Records with scene code:

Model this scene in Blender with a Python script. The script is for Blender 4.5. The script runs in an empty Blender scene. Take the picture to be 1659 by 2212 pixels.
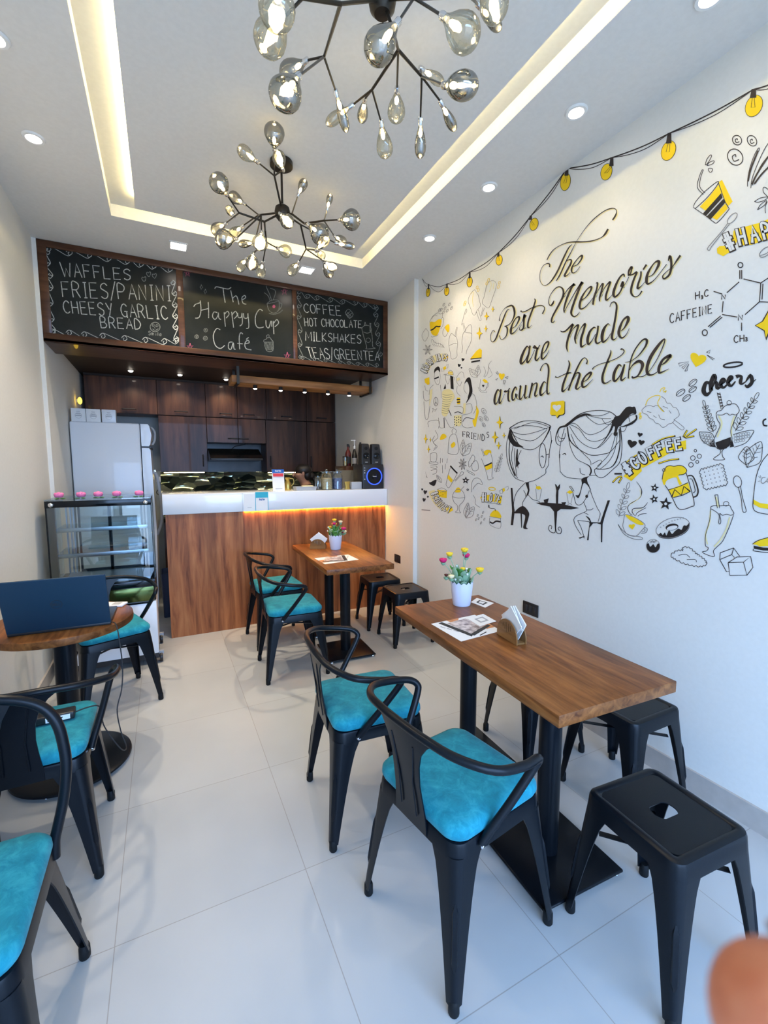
import bpy, bmesh, math, random
from mathutils import Vector, Matrix
random.seed(7)
D = bpy.data
SC = bpy.context.scene
COL = SC.collection
PI = math.pi
def R(a): return math.radians(a)

# ------------------------------------------------------------------ camera
FPX, IW, IH, CAMZ = 964.6, 1659.0, 2212.0, 1.46
YAW, PITCH, ROLL = 0.45764543, 0.10030108, 0.0020591
_f = Vector((math.sin(YAW)*math.cos(PITCH), math.cos(YAW)*math.cos(PITCH), -math.sin(PITCH)))
_r = Vector((math.cos(YAW), -math.sin(YAW), 0)); _d = _f.cross(_r)
_r, _d = math.cos(ROLL)*_r + math.sin(ROLL)*_d, -math.sin(ROLL)*_r + math.cos(ROLL)*_d
EYE = Vector((0, 0, CAMZ))
cam_d = D.cameras.new('camera'); cam = D.objects.new('camera', cam_d); COL.objects.link(cam)
cam.matrix_world = Matrix(((_r.x, -_d.x, -_f.x, 0), (_r.y, -_d.y, -_f.y, 0), (_r.z, -_d.z, -_f.z, CAMZ), (0, 0, 0, 1)))
cam_d.sensor_fit = 'HORIZONTAL'; cam_d.sensor_width = 36.0; cam_d.lens = 36.0*FPX/IW
cam_d.clip_start = 0.01; cam_d.clip_end = 60
cam_d.dof.use_dof = True; cam_d.dof.focus_distance = 2.6; cam_d.dof.aperture_fstop = 14.0
SC.camera = cam
def ray(u, v):
    return _r*((u-IW/2)/FPX) + _d*((v-IH/2)/FPX) + _f
def on_x(u, v, x): d = ray(u, v); return EYE + d*(x/d.x)
def on_y(u, v, y): d = ray(u, v); return EYE + d*(y/d.y)
def on_z(u, v, z): d = ray(u, v); return EYE + d*((z-CAMZ)/d.z)

# ------------------------------------------------------------------ light and exposure
SC.view_settings.view_transform = 'Standard'; SC.view_settings.look = 'None'
SC.view_settings.exposure = 0.28; SC.view_settings.gamma = 1.0
SC.view_settings.use_curve_mapping = False
SKY_COL, SKY_STR = (0.35, 0.575, 1.0, 1), 9.6
COVE_STR, DOWN_W, BULB_STR = 50.0, 82.0, 42.0
W = D.worlds.new('daylight'); SC.world = W; W.use_nodes = True
W.node_tree.nodes['Background'].inputs[0].default_value = SKY_COL
W.node_tree.nodes['Background'].inputs[1].default_value = SKY_STR
XL, XR, YF, YB, ZC = -0.765, 2.079, -1.35, 6.02, 3.09      # room
pl = D.lights.new('shopfront_daylight', 'AREA'); pl.shape = 'RECTANGLE'; pl.size = XR-XL-0.2; pl.size_y = 2.55
pl.cycles.is_portal = True
po = D.objects.new('shopfront_daylight', pl); COL.objects.link(po)
po.location = ((XL+XR)/2, YF+0.03, 1.3); po.rotation_euler = (R(90), 0, 0)
SC.cycles.max_bounces = 10; SC.cycles.diffuse_bounces = 5; SC.cycles.transparent_max_bounces = 16
SC.cycles.use_denoising = True
try: SC.cycles.caustics_reflective = False; SC.cycles.caustics_refractive = False
except Exception: pass
SC.cycles.sample_clamp_indirect = 6.0

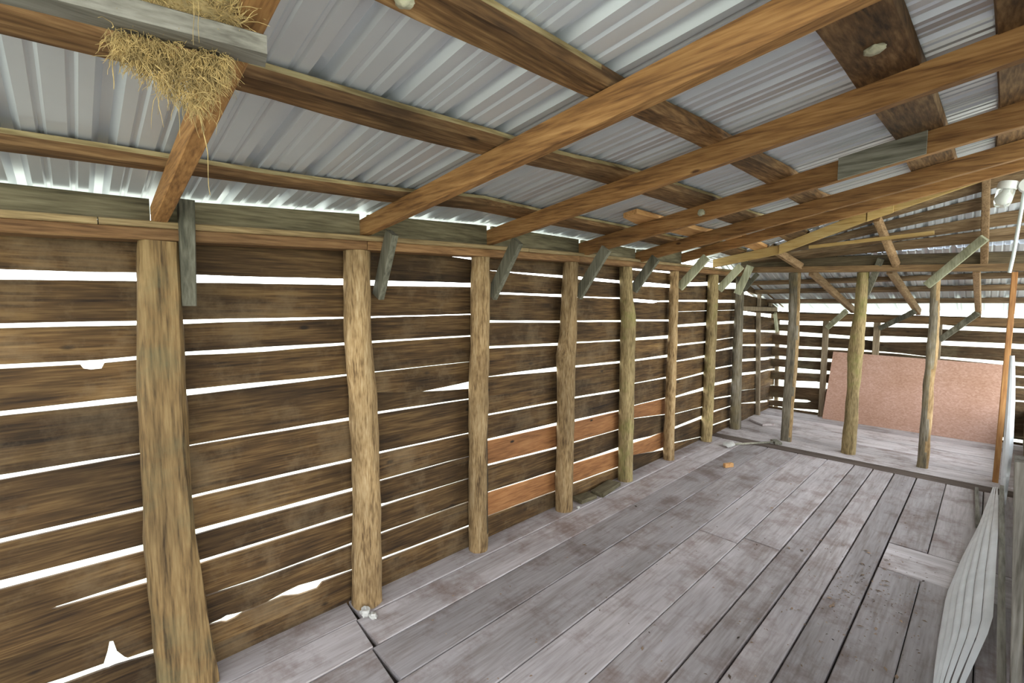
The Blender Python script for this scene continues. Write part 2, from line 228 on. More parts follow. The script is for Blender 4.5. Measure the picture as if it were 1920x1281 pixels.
M['purlin'] = wood('live_edge_purlin', (0.045, 0.022, 0.009), (0.135, 0.07, 0.027), (0.27, 0.16, 0.07), 'Y', 0.6, 0.8, 0.6, knots=0.1, bump=0.5)
M['purlin_x'] = wood('far_purlin', (0.075, 0.045, 0.022), (0.15, 0.095, 0.05), (0.24, 0.17, 0.1), 'X', 0.6, 0.8, 0.4, bump=0.3)
M['bark'] = wood('pale_wane_edge', (0.12, 0.08, 0.03), (0.27, 0.205, 0.1), (0.42, 0.36, 0.2), 'Y', 0.6, 0.9, 0.5, bump=0.5)
M['bark_dark'] = wood('dark_bark', (0.03, 0.022, 0.014), (0.08, 0.058, 0.035), (0.16, 0.12, 0.07), 'Z', 0.8, 0.95, 0.4, bump=0.9, long=0.2)
M['grey'] = wood('grey_weathered', (0.12, 0.11, 0.09), (0.24, 0.225, 0.19), (0.36, 0.345, 0.3), 'Y', 0.6, 0.9, 0.25, bump=0.4)
M['grey_x'] = wood('grey_weathered_board', (0.09, 0.085, 0.06), (0.19, 0.18, 0.14), (0.3, 0.285, 0.23), 'X', 0.6, 0.9, 0.3, bump=0.4)
M['grey_z'] = wood('grey_upright_board', (0.12, 0.11, 0.09), (0.25, 0.23, 0.2), (0.4, 0.38, 0.34), 'Z', 0.6, 0.9, 0.3, bump=0.4)
M['brace'] = wood('grey_green_brace', (0.06, 0.058, 0.04), (0.125, 0.118, 0.085), (0.2, 0.19, 0.145), 'Z', 0.5, 0.85, 0.25, bump=0.25)
M['brace_pale'] = wood('pale_brace', (0.2, 0.2, 0.13), (0.33, 0.33, 0.22), (0.43, 0.43, 0.31), 'Z', 0.5, 0.85, 0.2, bump=0.2)
M['block'] = wood('grey_blocking', (0.055, 0.046, 0.026), (0.125, 0.105, 0.06), (0.2, 0.172, 0.105), 'Y', 0.6, 0.85, 0.25, bump=0.3)
M['plate'] = wood('reddish_plate', (0.1, 0.048, 0.018), (0.2, 0.105, 0.042), (0.3, 0.175, 0.078), 'Y', 0.7, 0.8, 0.25, knots=0.06, bump=0.2)
M['plate_top'] = wood('straw_plate', (0.15, 0.1, 0.045), (0.27, 0.19, 0.09), (0.38, 0.29, 0.15), 'Y', 0.7, 0.8, 0.25, bump=0.2)
M['beam_x'] = wood('partition_beam', (0.1, 0.06, 0.03), (0.2, 0.12, 0.055), (0.3, 0.19, 0.09), 'X', 0.7, 0.8, 0.3, bump=0.3)
M['beam_dark'] = wood('dark_header', (0.06, 0.045, 0.025), (0.12, 0.09, 0.05), (0.18, 0.14, 0.08), 'X', 0.7, 0.85, 0.3, bump=0.3)
M['orange_z'] = wood('orange_stud', (0.17, 0.07, 0.025), (0.29, 0.135, 0.045), (0.38, 0.2, 0.07), 'Z', 0.6, 0.75, 0.25, knots=0.07, bump=0.2)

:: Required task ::
Repeat the data exactly, without the pictures.

:: Correct output ::
Model this scene in Blender with a Python script. The script is for Blender 4.5. The script runs in an empty Blender scene. Take the picture to be 1659 by 2212 pixels.
import bpy, bmesh, math, random
from mathutils import Vector, Matrix
random.seed(7)
D = bpy.data
SC = bpy.context.scene
COL = SC.collection
PI = math.pi
def R(a): return math.radians(a)

# ------------------------------------------------------------------ camera
FPX, IW, IH, CAMZ = 964.6, 1659.0, 2212.0, 1.46
YAW, PITCH, ROLL = 0.45764543, 0.10030108, 0.0020591
_f = Vector((math.sin(YAW)*math.cos(PITCH), math.cos(YAW)*math.cos(PITCH), -math.sin(PITCH)))
_r = Vector((math.cos(YAW), -math.sin(YAW), 0)); _d = _f.cross(_r)
_r, _d = math.cos(ROLL)*_r + math.sin(ROLL)*_d, -math.sin(ROLL)*_r + math.cos(ROLL)*_d
EYE = Vector((0, 0, CAMZ))
cam_d = D.cameras.new('camera'); cam = D.objects.new('camera', cam_d); COL.objects.link(cam)
cam.matrix_world = Matrix(((_r.x, -_d.x, -_f.x, 0), (_r.y, -_d.y, -_f.y, 0), (_r.z, -_d.z, -_f.z, CAMZ), (0, 0, 0, 1)))
cam_d.sensor_fit = 'HORIZONTAL'; cam_d.sensor_width = 36.0; cam_d.lens = 36.0*FPX/IW
cam_d.clip_start = 0.01; cam_d.clip_end = 60
cam_d.dof.use_dof = True; cam_d.dof.focus_distance = 2.6; cam_d.dof.aperture_fstop = 14.0
SC.camera = cam
def ray(u, v):
    return _r*((u-IW/2)/FPX) + _d*((v-IH/2)/FPX) + _f
def on_x(u, v, x): d = ray(u, v); return EYE + d*(x/d.x)
def on_y(u, v, y): d = ray(u, v); return EYE + d*(y/d.y)
def on_z(u, v, z): d = ray(u, v); return EYE + d*((z-CAMZ)/d.z)

# ------------------------------------------------------------------ light and exposure
SC.view_settings.view_transform = 'Standard'; SC.view_settings.look = 'None'
SC.view_settings.exposure = 0.28; SC.view_settings.gamma = 1.0
SC.view_settings.use_curve_mapping = False
SKY_COL, SKY_STR = (0.35, 0.575, 1.0, 1), 9.6
COVE_STR, DOWN_W, BULB_STR = 50.0, 82.0, 42.0
W = D.worlds.new('daylight'); SC.world = W; W.use_nodes = True
W.node_tree.nodes['Background'].inputs[0].default_value = SKY_COL
W.node_tree.nodes['Background'].inputs[1].default_value = SKY_STR
XL, XR, YF, YB, ZC = -0.765, 2.079, -1.35, 6.02, 3.09      # room
pl = D.lights.new('shopfront_daylight', 'AREA'); pl.shape = 'RECTANGLE'; pl.size = XR-XL-0.2; pl.size_y = 2.55
pl.cycles.is_portal = True
po = D.objects.new('shopfront_daylight', pl); COL.objects.link(po)
po.location = ((XL+XR)/2, YF+0.03, 1.3); po.rotation_euler = (R(90), 0, 0)
SC.cycles.max_bounces = 10; SC.cycles.diffuse_bounces = 5; SC.cycles.transparent_max_bounces = 16
SC.cycles.use_denoising = True
try: SC.cycles.caustics_reflective = False; SC.cycles.caustics_refractive = False
except Exception: pass
SC.cycles.sample_clamp_indirect = 6.0

The Blender Python script for this scene continues. Write part 2, from line 228 on. More parts follow. The script is for Blender 4.5. Measure the picture as if it were 1920x1281 pixels.
M['purlin'] = wood('live_edge_purlin', (0.045, 0.022, 0.009), (0.135, 0.07, 0.027), (0.27, 0.16, 0.07), 'Y', 0.6, 0.8, 0.6, knots=0.1, bump=0.5)
M['purlin_x'] = wood('far_purlin', (0.075, 0.045, 0.022), (0.15, 0.095, 0.05), (0.24, 0.17, 0.1), 'X', 0.6, 0.8, 0.4, bump=0.3)
M['bark'] = wood('pale_wane_edge', (0.12, 0.08, 0.03), (0.27, 0.205, 0.1), (0.42, 0.36, 0.2), 'Y', 0.6, 0.9, 0.5, bump=0.5)
M['bark_dark'] = wood('dark_bark', (0.03, 0.022, 0.014), (0.08, 0.058, 0.035), (0.16, 0.12, 0.07), 'Z', 0.8, 0.95, 0.4, bump=0.9, long=0.2)
M['grey'] = wood('grey_weathered', (0.12, 0.11, 0.09), (0.24, 0.225, 0.19), (0.36, 0.345, 0.3), 'Y', 0.6, 0.9, 0.25, bump=0.4)
M['grey_x'] = wood('grey_weathered_board', (0.09, 0.085, 0.06), (0.19, 0.18, 0.14), (0.3, 0.285, 0.23), 'X', 0.6, 0.9, 0.3, bump=0.4)
M['grey_z'] = wood('grey_upright_board', (0.12, 0.11, 0.09), (0.25, 0.23, 0.2), (0.4, 0.38, 0.34), 'Z', 0.6, 0.9, 0.3, bump=0.4)
M['brace'] = wood('grey_green_brace', (0.06, 0.058, 0.04), (0.125, 0.118, 0.085), (0.2, 0.19, 0.145), 'Z', 0.5, 0.85, 0.25, bump=0.25)
M['brace_pale'] = wood('pale_brace', (0.2, 0.2, 0.13), (0.33, 0.33, 0.22), (0.43, 0.43, 0.31), 'Z', 0.5, 0.85, 0.2, bump=0.2)
M['block'] = wood('grey_blocking', (0.055, 0.046, 0.026), (0.125, 0.105, 0.06), (0.2, 0.172, 0.105), 'Y', 0.6, 0.85, 0.25, bump=0.3)
M['plate'] = wood('reddish_plate', (0.1, 0.048, 0.018), (0.2, 0.105, 0.042), (0.3, 0.175, 0.078), 'Y', 0.7, 0.8, 0.25, knots=0.06, bump=0.2)
M['plate_top'] = wood('straw_plate', (0.15, 0.1, 0.045), (0.27, 0.19, 0.09), (0.38, 0.29, 0.15), 'Y', 0.7, 0.8, 0.25, bump=0.2)
M['beam_x'] = wood('partition_beam', (0.1, 0.06, 0.03), (0.2, 0.12, 0.055), (0.3, 0.19, 0.09), 'X', 0.7, 0.8, 0.3, bump=0.3)
M['beam_dark'] = wood('dark_header', (0.06, 0.045, 0.025), (0.12, 0.09, 0.05), (0.18, 0.14, 0.08), 'X', 0.7, 0.85, 0.3, bump=0.3)
M['orange_z'] = wood('orange_stud', (0.17, 0.07, 0.025), (0.29, 0.135, 0.045), (0.38, 0.2, 0.07), 'Z', 0.6, 0.75, 0.25, knots=0.07, bump=0.2)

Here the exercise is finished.